> Task objective
Extract all of the data and reproduce it precisely.

> Records for the exercise
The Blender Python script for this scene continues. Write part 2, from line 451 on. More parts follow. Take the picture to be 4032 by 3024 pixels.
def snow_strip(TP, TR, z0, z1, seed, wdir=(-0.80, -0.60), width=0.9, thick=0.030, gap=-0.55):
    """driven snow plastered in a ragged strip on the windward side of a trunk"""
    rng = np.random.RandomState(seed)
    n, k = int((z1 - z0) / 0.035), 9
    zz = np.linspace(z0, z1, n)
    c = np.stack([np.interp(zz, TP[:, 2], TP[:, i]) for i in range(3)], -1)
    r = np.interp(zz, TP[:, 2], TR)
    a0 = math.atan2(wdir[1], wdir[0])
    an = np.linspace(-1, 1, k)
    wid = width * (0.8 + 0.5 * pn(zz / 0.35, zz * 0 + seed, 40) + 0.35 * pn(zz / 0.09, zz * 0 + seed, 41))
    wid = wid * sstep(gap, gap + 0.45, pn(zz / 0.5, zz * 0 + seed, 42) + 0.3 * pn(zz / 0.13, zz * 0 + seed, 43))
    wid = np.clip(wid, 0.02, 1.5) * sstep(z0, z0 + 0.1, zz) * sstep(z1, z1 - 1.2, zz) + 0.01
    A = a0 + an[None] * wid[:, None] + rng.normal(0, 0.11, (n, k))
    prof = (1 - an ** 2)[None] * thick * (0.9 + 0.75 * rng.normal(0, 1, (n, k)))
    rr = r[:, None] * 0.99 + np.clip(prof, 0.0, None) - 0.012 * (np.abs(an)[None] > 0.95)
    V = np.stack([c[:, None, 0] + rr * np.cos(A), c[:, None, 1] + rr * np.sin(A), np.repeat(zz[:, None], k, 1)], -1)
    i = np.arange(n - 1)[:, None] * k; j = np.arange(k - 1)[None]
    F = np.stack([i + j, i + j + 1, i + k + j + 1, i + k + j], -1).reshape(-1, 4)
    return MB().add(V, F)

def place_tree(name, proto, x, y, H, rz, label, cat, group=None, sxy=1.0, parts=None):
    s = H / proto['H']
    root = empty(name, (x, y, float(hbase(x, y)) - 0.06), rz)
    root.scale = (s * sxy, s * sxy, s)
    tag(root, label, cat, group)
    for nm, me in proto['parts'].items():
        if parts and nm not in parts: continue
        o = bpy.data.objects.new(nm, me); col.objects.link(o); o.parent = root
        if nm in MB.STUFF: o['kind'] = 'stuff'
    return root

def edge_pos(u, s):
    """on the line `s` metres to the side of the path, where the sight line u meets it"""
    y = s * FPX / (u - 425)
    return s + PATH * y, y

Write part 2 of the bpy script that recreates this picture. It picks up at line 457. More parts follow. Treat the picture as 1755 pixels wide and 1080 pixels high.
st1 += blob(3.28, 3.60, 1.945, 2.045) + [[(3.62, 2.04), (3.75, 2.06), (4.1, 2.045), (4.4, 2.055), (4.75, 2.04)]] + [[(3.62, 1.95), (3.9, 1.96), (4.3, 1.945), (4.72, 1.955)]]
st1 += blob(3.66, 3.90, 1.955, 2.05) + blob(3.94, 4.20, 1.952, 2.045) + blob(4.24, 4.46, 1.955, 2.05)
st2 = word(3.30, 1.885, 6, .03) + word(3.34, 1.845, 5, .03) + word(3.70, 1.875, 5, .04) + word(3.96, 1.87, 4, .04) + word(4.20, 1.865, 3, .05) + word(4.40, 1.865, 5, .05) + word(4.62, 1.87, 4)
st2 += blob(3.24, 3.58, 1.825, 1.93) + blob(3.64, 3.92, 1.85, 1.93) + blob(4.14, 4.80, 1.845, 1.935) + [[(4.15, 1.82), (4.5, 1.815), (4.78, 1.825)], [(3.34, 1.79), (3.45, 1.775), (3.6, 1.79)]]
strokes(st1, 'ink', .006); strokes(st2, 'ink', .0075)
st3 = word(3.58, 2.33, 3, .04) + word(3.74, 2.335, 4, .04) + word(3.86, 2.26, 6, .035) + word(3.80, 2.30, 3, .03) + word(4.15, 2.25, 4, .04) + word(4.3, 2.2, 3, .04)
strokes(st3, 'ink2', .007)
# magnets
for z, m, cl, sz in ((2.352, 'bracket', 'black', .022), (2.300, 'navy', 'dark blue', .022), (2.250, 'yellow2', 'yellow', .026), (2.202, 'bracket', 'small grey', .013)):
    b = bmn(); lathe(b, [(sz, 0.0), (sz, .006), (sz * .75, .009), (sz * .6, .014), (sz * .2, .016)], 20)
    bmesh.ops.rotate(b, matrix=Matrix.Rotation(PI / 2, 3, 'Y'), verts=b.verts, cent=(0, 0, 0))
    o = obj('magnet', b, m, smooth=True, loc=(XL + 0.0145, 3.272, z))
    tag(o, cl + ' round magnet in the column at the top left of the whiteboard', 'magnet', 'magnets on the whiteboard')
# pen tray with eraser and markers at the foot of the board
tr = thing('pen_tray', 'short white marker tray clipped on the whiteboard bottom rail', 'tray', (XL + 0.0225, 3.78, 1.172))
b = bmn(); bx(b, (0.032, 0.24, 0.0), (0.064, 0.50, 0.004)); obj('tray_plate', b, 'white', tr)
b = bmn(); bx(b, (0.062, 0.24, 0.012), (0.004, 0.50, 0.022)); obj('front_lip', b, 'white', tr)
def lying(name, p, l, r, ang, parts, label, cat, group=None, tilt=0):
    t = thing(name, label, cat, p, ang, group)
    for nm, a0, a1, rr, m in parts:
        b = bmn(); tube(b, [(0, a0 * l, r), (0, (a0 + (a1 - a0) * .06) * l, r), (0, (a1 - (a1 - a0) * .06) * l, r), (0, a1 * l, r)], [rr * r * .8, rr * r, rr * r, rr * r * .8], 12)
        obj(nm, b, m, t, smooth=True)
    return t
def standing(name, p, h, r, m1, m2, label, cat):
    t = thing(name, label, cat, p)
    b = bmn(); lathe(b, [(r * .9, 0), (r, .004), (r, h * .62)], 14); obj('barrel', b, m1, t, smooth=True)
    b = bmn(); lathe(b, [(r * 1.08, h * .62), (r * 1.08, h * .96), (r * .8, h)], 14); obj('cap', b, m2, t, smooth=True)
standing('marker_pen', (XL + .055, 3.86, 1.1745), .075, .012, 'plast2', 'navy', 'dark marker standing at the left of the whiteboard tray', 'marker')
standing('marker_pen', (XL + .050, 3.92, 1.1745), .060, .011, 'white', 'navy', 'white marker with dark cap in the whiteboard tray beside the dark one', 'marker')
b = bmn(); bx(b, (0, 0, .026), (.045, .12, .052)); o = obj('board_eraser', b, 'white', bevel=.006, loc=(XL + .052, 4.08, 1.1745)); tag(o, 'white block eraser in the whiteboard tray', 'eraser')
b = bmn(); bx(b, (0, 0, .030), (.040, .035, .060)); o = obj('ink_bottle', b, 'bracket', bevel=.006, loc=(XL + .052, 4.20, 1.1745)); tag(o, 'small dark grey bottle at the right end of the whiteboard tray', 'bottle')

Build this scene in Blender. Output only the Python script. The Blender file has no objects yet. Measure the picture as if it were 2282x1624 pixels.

> Task output
The Blender Python script for this scene continues. Write part 2, from line 451 on. More parts follow. Take the picture to be 4032 by 3024 pixels.
def snow_strip(TP, TR, z0, z1, seed, wdir=(-0.80, -0.60), width=0.9, thick=0.030, gap=-0.55):
    """driven snow plastered in a ragged strip on the windward side of a trunk"""
    rng = np.random.RandomState(seed)
    n, k = int((z1 - z0) / 0.035), 9
    zz = np.linspace(z0, z1, n)
    c = np.stack([np.interp(zz, TP[:, 2], TP[:, i]) for i in range(3)], -1)
    r = np.interp(zz, TP[:, 2], TR)
    a0 = math.atan2(wdir[1], wdir[0])
    an = np.linspace(-1, 1, k)
    wid = width * (0.8 + 0.5 * pn(zz / 0.35, zz * 0 + seed, 40) + 0.35 * pn(zz / 0.09, zz * 0 + seed, 41))
    wid = wid * sstep(gap, gap + 0.45, pn(zz / 0.5, zz * 0 + seed, 42) + 0.3 * pn(zz / 0.13, zz * 0 + seed, 43))
    wid = np.clip(wid, 0.02, 1.5) * sstep(z0, z0 + 0.1, zz) * sstep(z1, z1 - 1.2, zz) + 0.01
    A = a0 + an[None] * wid[:, None] + rng.normal(0, 0.11, (n, k))
    prof = (1 - an ** 2)[None] * thick * (0.9 + 0.75 * rng.normal(0, 1, (n, k)))
    rr = r[:, None] * 0.99 + np.clip(prof, 0.0, None) - 0.012 * (np.abs(an)[None] > 0.95)
    V = np.stack([c[:, None, 0] + rr * np.cos(A), c[:, None, 1] + rr * np.sin(A), np.repeat(zz[:, None], k, 1)], -1)
    i = np.arange(n - 1)[:, None] * k; j = np.arange(k - 1)[None]
    F = np.stack([i + j, i + j + 1, i + k + j + 1, i + k + j], -1).reshape(-1, 4)
    return MB().add(V, F)

def place_tree(name, proto, x, y, H, rz, label, cat, group=None, sxy=1.0, parts=None):
    s = H / proto['H']
    root = empty(name, (x, y, float(hbase(x, y)) - 0.06), rz)
    root.scale = (s * sxy, s * sxy, s)
    tag(root, label, cat, group)
    for nm, me in proto['parts'].items():
        if parts and nm not in parts: continue
        o = bpy.data.objects.new(nm, me); col.objects.link(o); o.parent = root
        if nm in MB.STUFF: o['kind'] = 'stuff'
    return root

def edge_pos(u, s):
    """on the line `s` metres to the side of the path, where the sight line u meets it"""
    y = s * FPX / (u - 425)
    return s + PATH * y, y

Write part 2 of the bpy script that recreates this picture. It picks up at line 457. More parts follow. Treat the picture as 1755 pixels wide and 1080 pixels high.
st1 += blob(3.28, 3.60, 1.945, 2.045) + [[(3.62, 2.04), (3.75, 2.06), (4.1, 2.045), (4.4, 2.055), (4.75, 2.04)]] + [[(3.62, 1.95), (3.9, 1.96), (4.3, 1.945), (4.72, 1.955)]]
st1 += blob(3.66, 3.90, 1.955, 2.05) + blob(3.94, 4.20, 1.952, 2.045) + blob(4.24, 4.46, 1.955, 2.05)
st2 = word(3.30, 1.885, 6, .03) + word(3.34, 1.845, 5, .03) + word(3.70, 1.875, 5, .04) + word(3.96, 1.87, 4, .04) + word(4.20, 1.865, 3, .05) + word(4.40, 1.865, 5, .05) + word(4.62, 1.87, 4)
st2 += blob(3.24, 3.58, 1.825, 1.93) + blob(3.64, 3.92, 1.85, 1.93) + blob(4.14, 4.80, 1.845, 1.935) + [[(4.15, 1.82), (4.5, 1.815), (4.78, 1.825)], [(3.34, 1.79), (3.45, 1.775), (3.6, 1.79)]]
strokes(st1, 'ink', .006); strokes(st2, 'ink', .0075)
st3 = word(3.58, 2.33, 3, .04) + word(3.74, 2.335, 4, .04) + word(3.86, 2.26, 6, .035) + word(3.80, 2.30, 3, .03) + word(4.15, 2.25, 4, .04) + word(4.3, 2.2, 3, .04)
strokes(st3, 'ink2', .007)
# magnets
for z, m, cl, sz in ((2.352, 'bracket', 'black', .022), (2.300, 'navy', 'dark blue', .022), (2.250, 'yellow2', 'yellow', .026), (2.202, 'bracket', 'small grey', .013)):
    b = bmn(); lathe(b, [(sz, 0.0), (sz, .006), (sz * .75, .009), (sz * .6, .014), (sz * .2, .016)], 20)
    bmesh.ops.rotate(b, matrix=Matrix.Rotation(PI / 2, 3, 'Y'), verts=b.verts, cent=(0, 0, 0))
    o = obj('magnet', b, m, smooth=True, loc=(XL + 0.0145, 3.272, z))
    tag(o, cl + ' round magnet in the column at the top left of the whiteboard', 'magnet', 'magnets on the whiteboard')
# pen tray with eraser and markers at the foot of the board
tr = thing('pen_tray', 'short white marker tray clipped on the whiteboard bottom rail', 'tray', (XL + 0.0225, 3.78, 1.172))
b = bmn(); bx(b, (0.032, 0.24, 0.0), (0.064, 0.50, 0.004)); obj('tray_plate', b, 'white', tr)
b = bmn(); bx(b, (0.062, 0.24, 0.012), (0.004, 0.50, 0.022)); obj('front_lip', b, 'white', tr)
def lying(name, p, l, r, ang, parts, label, cat, group=None, tilt=0):
    t = thing(name, label, cat, p, ang, group)
    for nm, a0, a1, rr, m in parts:
        b = bmn(); tube(b, [(0, a0 * l, r), (0, (a0 + (a1 - a0) * .06) * l, r), (0, (a1 - (a1 - a0) * .06) * l, r), (0, a1 * l, r)], [rr * r * .8, rr * r, rr * r, rr * r * .8], 12)
        obj(nm, b, m, t, smooth=True)
    return t
def standing(name, p, h, r, m1, m2, label, cat):
    t = thing(name, label, cat, p)
    b = bmn(); lathe(b, [(r * .9, 0), (r, .004), (r, h * .62)], 14); obj('barrel', b, m1, t, smooth=True)
    b = bmn(); lathe(b, [(r * 1.08, h * .62), (r * 1.08, h * .96), (r * .8, h)], 14); obj('cap', b, m2, t, smooth=True)
standing('marker_pen', (XL + .055, 3.86, 1.1745), .075, .012, 'plast2', 'navy', 'dark marker standing at the left of the whiteboard tray', 'marker')
standing('marker_pen', (XL + .050, 3.92, 1.1745), .060, .011, 'white', 'navy', 'white marker with dark cap in the whiteboard tray beside the dark one', 'marker')
b = bmn(); bx(b, (0, 0, .026), (.045, .12, .052)); o = obj('board_eraser', b, 'white', bevel=.006, loc=(XL + .052, 4.08, 1.1745)); tag(o, 'white block eraser in the whiteboard tray', 'eraser')
b = bmn(); bx(b, (0, 0, .030), (.040, .035, .060)); o = obj('ink_bottle', b, 'bracket', bevel=.006, loc=(XL + .052, 4.20, 1.1745)); tag(o, 'small dark grey bottle at the right end of the whiteboard tray', 'bottle')

Build this scene in Blender. Output only the Python script. The Blender file has no objects yet. Measure the picture as if it were 2282x1624 pixels.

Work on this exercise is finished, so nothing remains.